De forma mais específica, Pavel diz que a vontade de criar um aparelho de som portátil também se deveu muito à casa onde foi criado: uma construção modernista no Morumbi, com uma abóboda que conferia uma ótima acústica ao lugar. A vontade dele era poder levar para qualquer lugar a experiência sensorial que tinha quando ouvia música lá.

“Eu e minha namorada estávamos viciados na nossa música e não tínhamos como ouvi-la fora de casa. Para mim, a solução parecia óbvia: pegar o menor emissor de ondas sonoras, o fone de ouvido, e o menor suporte, que era o cassete, e conceber um aparelho cassete muito pequeno, mas de qualidade”, diz ele, que, uma vez com a invenção pronta, deixou para usá-la ao lado da amada. A música escolhida foi "What's going on", de Marvin Gaye, na versão do flautista de jazz Herbie Mann.

“Quando tudo isso estava pronto, eu não quis testar em casa. Queria o impacto total da experiência. Saí com a minha doce companheira. Estávamos em Saint Moritz, na Suíça, vendo a neve cair. O ambiente era mágico, de silêncio total, quase ninguém andando. Tudo pronto, apertei o botão”.

Batalha na Justiça
Embora a tecnologia para criar o tocador portátil já estivesse disponível, Pavel conta que as empresas ainda não tinham pensado em tanto porque, na época, a qualidade do som era associada ao tamanho dos aparelhos. Por isso, ele começou a desenvolver seu modelo. Em1977, registrou a patente na Itália e, até o ano seguinte, nos Estados Unidos, Alemanha, Reino Unido e Japão. A partir daí, apresentou o protótipo a diversas empresas de tecnologia — entre elas, a Sony, que o recusou.

Porém, no ano seguinte, a gigante japonesa introduziu o Walkman no mercado. Ele ficou sabendo primeiro por um amigo que visitara o Japão, e depois por um anúncio de revista no Brasil.

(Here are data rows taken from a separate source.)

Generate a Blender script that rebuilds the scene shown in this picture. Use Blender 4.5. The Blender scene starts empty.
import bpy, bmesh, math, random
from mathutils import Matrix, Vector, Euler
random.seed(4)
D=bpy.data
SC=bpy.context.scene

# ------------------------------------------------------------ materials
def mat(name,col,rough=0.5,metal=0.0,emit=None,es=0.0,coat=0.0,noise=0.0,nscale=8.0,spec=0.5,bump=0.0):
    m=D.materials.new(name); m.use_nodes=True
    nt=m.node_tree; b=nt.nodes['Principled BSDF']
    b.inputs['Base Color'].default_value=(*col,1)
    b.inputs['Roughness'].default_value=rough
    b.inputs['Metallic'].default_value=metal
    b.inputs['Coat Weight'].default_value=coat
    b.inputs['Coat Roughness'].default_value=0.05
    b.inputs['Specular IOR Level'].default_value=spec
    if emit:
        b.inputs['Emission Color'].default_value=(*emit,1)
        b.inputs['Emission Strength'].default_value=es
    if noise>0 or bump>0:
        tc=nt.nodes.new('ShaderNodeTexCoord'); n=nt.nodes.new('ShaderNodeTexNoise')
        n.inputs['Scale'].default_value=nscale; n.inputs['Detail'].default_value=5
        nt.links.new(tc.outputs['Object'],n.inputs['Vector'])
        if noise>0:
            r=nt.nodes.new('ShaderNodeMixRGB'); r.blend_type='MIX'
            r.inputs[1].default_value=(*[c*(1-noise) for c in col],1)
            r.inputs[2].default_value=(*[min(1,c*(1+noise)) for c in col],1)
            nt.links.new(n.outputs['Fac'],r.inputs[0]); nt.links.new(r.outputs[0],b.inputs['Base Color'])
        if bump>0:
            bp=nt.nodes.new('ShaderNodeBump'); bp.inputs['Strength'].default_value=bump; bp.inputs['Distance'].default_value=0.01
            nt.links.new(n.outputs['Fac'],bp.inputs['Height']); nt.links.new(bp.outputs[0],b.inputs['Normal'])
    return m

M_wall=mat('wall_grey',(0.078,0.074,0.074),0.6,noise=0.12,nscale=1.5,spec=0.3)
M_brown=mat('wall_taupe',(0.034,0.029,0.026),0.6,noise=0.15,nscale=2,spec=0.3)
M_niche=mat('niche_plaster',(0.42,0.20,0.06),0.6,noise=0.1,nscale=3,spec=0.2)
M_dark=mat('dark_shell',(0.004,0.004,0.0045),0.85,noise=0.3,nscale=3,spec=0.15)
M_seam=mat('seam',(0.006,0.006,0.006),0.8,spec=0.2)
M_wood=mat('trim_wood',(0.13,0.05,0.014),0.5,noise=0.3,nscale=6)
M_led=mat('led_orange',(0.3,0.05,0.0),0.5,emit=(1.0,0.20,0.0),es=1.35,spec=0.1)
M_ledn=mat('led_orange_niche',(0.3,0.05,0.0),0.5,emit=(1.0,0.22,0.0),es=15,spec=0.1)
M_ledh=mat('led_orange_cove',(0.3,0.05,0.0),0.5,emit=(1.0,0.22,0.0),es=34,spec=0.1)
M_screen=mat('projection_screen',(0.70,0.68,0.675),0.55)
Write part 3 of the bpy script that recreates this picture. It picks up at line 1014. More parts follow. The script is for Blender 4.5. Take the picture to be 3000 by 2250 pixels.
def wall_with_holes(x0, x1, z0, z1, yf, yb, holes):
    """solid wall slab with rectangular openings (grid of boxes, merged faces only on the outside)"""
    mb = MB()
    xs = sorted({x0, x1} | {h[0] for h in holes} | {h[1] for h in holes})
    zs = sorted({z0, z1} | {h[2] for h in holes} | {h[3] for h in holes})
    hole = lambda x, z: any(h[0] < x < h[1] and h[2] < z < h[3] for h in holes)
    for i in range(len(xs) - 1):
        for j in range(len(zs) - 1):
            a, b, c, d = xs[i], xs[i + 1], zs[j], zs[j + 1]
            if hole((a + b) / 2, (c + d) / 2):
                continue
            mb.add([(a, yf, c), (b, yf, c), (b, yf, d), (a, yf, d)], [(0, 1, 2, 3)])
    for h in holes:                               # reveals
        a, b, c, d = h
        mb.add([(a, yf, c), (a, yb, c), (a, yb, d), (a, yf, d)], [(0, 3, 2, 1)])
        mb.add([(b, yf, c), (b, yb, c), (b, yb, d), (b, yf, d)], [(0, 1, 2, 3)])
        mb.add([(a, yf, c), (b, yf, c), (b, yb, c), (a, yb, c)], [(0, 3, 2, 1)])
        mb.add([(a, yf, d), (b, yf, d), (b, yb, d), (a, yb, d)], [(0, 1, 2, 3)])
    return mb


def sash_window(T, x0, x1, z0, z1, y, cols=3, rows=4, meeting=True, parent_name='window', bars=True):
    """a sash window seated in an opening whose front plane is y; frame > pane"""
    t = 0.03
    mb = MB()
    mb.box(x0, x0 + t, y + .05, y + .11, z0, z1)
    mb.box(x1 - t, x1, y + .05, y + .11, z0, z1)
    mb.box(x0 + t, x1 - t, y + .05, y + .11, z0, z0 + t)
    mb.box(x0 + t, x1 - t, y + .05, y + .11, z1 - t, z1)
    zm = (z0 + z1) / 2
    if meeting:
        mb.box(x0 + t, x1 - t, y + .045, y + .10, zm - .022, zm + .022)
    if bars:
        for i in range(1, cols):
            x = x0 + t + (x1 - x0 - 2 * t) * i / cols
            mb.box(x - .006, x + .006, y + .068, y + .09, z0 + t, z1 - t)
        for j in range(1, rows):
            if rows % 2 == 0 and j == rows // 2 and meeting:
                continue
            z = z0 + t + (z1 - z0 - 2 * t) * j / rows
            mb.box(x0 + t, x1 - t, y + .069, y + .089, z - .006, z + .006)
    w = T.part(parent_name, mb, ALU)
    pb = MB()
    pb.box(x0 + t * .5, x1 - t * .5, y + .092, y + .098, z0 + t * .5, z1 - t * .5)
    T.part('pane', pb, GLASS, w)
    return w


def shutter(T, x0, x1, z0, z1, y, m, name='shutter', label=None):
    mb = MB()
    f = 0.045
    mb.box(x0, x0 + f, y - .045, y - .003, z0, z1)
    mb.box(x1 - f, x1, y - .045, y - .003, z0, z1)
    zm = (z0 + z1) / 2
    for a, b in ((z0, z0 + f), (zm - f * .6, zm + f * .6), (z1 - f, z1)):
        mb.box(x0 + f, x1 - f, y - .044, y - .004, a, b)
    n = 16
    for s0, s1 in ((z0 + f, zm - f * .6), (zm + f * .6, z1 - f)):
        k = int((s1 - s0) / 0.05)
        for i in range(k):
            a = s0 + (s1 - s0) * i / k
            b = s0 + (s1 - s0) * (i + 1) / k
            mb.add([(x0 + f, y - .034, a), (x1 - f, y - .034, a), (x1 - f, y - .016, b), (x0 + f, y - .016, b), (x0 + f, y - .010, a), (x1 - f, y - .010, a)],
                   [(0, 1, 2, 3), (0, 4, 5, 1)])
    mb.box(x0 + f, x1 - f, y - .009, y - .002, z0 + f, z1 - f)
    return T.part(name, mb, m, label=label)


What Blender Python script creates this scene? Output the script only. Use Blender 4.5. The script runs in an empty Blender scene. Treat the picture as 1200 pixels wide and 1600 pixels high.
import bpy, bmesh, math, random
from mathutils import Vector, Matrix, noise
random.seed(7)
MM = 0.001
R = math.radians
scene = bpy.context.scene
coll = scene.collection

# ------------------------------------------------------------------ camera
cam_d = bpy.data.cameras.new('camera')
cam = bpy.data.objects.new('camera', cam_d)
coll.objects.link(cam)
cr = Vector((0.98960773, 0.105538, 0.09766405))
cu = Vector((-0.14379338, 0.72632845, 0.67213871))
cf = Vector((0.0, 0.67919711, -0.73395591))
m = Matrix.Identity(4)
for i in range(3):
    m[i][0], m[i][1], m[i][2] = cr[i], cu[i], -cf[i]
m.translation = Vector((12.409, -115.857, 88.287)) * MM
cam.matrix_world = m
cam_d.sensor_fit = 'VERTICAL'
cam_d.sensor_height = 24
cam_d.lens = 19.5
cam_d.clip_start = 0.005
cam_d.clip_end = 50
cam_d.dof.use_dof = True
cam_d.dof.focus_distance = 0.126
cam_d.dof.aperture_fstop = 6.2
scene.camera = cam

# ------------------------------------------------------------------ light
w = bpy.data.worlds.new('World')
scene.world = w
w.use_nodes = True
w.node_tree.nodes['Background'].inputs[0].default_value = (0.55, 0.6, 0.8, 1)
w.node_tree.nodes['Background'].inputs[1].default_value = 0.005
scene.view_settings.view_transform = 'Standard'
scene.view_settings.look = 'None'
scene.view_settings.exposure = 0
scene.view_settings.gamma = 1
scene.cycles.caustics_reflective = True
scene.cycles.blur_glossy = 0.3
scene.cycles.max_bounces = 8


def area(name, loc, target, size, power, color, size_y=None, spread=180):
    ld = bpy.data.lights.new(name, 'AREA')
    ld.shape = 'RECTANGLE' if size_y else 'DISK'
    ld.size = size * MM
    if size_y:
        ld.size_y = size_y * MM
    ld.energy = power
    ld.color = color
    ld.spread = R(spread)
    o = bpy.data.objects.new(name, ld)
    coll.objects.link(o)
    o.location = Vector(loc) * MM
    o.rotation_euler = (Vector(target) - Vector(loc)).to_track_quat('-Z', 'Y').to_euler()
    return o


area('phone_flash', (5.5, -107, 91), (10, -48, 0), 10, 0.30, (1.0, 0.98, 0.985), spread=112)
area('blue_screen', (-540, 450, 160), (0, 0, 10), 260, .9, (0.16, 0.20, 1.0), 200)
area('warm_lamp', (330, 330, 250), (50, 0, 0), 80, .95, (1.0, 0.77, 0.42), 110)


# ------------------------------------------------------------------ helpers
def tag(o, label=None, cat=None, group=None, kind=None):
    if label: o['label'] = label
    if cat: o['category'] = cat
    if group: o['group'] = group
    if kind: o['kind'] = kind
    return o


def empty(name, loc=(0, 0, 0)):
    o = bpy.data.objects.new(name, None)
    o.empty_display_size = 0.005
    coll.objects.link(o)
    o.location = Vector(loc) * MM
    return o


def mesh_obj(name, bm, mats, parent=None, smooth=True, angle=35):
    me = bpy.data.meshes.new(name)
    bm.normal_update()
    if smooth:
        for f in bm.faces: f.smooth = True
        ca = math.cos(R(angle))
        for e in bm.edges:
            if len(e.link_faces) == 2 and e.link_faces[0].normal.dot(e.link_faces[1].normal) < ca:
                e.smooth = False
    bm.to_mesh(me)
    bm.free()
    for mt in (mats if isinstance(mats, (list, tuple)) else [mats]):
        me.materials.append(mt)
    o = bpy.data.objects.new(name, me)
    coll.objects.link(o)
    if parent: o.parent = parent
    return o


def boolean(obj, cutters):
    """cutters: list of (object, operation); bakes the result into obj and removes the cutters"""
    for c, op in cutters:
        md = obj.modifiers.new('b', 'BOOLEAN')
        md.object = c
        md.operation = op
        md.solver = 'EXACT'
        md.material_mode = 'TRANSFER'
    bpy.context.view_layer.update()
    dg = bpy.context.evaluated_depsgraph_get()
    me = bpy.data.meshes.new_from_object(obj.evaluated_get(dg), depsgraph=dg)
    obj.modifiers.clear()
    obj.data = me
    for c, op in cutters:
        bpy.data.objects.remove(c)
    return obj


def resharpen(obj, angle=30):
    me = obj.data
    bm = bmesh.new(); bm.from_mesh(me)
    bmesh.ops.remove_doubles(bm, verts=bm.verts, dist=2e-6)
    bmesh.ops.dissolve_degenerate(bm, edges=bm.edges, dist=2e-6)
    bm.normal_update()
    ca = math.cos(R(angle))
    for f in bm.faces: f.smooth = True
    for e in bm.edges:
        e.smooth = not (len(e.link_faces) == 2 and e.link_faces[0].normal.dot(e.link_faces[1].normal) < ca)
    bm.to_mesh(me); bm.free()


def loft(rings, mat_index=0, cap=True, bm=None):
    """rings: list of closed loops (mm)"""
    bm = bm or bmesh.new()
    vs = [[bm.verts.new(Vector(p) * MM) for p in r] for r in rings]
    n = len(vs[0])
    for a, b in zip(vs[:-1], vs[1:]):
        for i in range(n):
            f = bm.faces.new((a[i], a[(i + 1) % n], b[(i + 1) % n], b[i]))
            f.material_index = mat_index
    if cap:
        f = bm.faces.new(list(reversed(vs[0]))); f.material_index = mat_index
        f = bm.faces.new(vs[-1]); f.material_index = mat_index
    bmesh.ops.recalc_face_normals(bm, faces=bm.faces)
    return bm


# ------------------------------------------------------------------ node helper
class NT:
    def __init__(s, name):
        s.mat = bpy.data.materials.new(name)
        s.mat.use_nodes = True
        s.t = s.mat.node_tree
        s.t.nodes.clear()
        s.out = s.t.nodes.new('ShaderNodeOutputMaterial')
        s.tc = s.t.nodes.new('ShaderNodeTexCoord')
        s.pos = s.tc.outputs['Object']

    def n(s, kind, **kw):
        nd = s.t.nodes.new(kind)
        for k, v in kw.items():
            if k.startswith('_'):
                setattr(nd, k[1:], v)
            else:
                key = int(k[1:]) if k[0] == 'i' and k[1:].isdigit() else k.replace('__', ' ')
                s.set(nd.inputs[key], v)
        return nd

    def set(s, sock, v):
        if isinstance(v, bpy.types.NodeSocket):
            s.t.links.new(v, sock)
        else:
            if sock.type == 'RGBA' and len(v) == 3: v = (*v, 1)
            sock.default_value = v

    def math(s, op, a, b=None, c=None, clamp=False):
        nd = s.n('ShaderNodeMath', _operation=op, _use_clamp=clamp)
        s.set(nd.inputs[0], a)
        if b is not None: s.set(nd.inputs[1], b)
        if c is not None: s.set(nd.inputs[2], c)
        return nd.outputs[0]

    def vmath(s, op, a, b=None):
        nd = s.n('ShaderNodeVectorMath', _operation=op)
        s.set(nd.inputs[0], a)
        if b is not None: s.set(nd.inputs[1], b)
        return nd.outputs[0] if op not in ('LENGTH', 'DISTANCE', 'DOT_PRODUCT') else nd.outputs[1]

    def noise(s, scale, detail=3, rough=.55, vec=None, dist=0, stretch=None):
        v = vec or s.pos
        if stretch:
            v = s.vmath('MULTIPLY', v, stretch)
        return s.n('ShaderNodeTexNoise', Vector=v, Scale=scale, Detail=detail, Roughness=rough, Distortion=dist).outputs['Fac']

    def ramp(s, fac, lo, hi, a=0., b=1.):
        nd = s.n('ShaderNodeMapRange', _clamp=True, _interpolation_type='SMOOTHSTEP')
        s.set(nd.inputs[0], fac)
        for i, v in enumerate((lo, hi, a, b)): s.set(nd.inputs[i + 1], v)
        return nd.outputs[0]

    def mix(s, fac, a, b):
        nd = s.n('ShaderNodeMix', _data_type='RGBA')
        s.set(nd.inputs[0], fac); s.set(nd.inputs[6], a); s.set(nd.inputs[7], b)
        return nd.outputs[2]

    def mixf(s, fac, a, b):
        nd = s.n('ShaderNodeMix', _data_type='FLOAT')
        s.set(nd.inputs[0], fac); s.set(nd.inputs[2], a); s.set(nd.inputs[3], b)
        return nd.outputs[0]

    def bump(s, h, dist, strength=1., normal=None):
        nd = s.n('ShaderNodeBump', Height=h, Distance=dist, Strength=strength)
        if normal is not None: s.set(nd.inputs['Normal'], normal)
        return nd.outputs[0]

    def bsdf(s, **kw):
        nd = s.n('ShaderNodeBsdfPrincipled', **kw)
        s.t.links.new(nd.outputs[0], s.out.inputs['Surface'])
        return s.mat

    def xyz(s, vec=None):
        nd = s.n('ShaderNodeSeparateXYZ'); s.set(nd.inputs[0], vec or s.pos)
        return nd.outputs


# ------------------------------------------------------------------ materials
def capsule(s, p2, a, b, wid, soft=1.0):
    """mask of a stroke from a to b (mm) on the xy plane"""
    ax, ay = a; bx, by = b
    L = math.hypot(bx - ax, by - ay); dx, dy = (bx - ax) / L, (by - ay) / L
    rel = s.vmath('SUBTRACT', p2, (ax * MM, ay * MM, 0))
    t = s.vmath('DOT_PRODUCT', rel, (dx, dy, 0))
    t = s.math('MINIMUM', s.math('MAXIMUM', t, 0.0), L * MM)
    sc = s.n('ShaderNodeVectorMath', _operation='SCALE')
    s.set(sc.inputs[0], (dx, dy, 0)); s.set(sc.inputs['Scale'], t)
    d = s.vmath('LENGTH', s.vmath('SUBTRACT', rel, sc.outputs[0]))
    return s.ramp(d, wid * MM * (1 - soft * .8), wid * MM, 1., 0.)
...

Pavel então iniciou uma longa batalha judicial contra a empresa. A primeira foi na Alemanha, e a empresa concedeu em pagar royalties pela primeira versão do aparelho comercializada no país. A briga seguiu para o Reino Unido, e Pavel quase faliu com os gastos milionários do processo.

“A Sony me colocou numa prensa violentíssima. Disseram que iam pedir todos os custos que tiveram com os advogados. Queriam me cobrar dois milhões de libras. Foi uma pressão tremenda, porque eu não conseguia mais ter cartão de crédito ou pagar um dentista”, relembra o inventor, que, finalmente, fechou um acordo milionário com a Sony em 2004.

Mesmo assim, o germano-brasileiro não guarda ressentimentos: Pavel fala com admiração de Akio Morita, cofundador da Sony que apostou no aparelho mesmo contra vozes dentro da própria empresa, e diz que os japoneses acertaram ao escolher o nome "walkman", que, de tão popular, passou a ser usado como sinônimo para qualquer tipo de tocador de cassete portátil, e logo recebeu versões de concorrentes. Ele ainda antecipa que a história dele e do aparelho será transformada em um filme, ainda em fase de desenvolvimento.

“O filme não vai ser briga de tribunal. Vai ter isso também, mas não é o principal. É um filme sobre o clima cultural do Brasil da época, e não sabemos ainda se será uma ficção ou documentário”, antecipa.

Defesa da filosofia
Hoje com 74 anos, Pavel ainda foi diretor de programação da TV Cultura e editor da tradicional coleção Os Pensadores, da Abril Cultural. Durante a faculdade, ele retornou à Alemanha e estudou filosofia, psicologia e antropologia. Para ele, a formação humanística é fundamental para que a inovação tecnológica seja possível:

“Eu talvez não teria inventado o Walkman se não tivesse estudado filosofia. Porque a filosofia, entre outras coisas, é a arte do ceticismo, de questionar qualquer coisa e estudar aqueles grandes autores maravilhosos, que ensinam você a examinar qualquer hipótese. O progresso da ciência e da pesquisa consiste em questionar hipóteses. O treinamento filosófico é especificamente um treinamento de questionamento. Voce só inventa se pula para fora dos padrões, e o primeiro passo para você fazer isso é questionar os padrões, pensar em cada coisa ao contrário do que ela é”.

Apesar de Pavel ter conseguido receber uma indenização da Sony, é difícil avaliar em valores o impacto que o Walkman teve na indústria cultural, especialmente nos anos 1980: segundo o "Japan Times", 400 milhões de unidades do aparelho foram vendidas desde seu lançamento.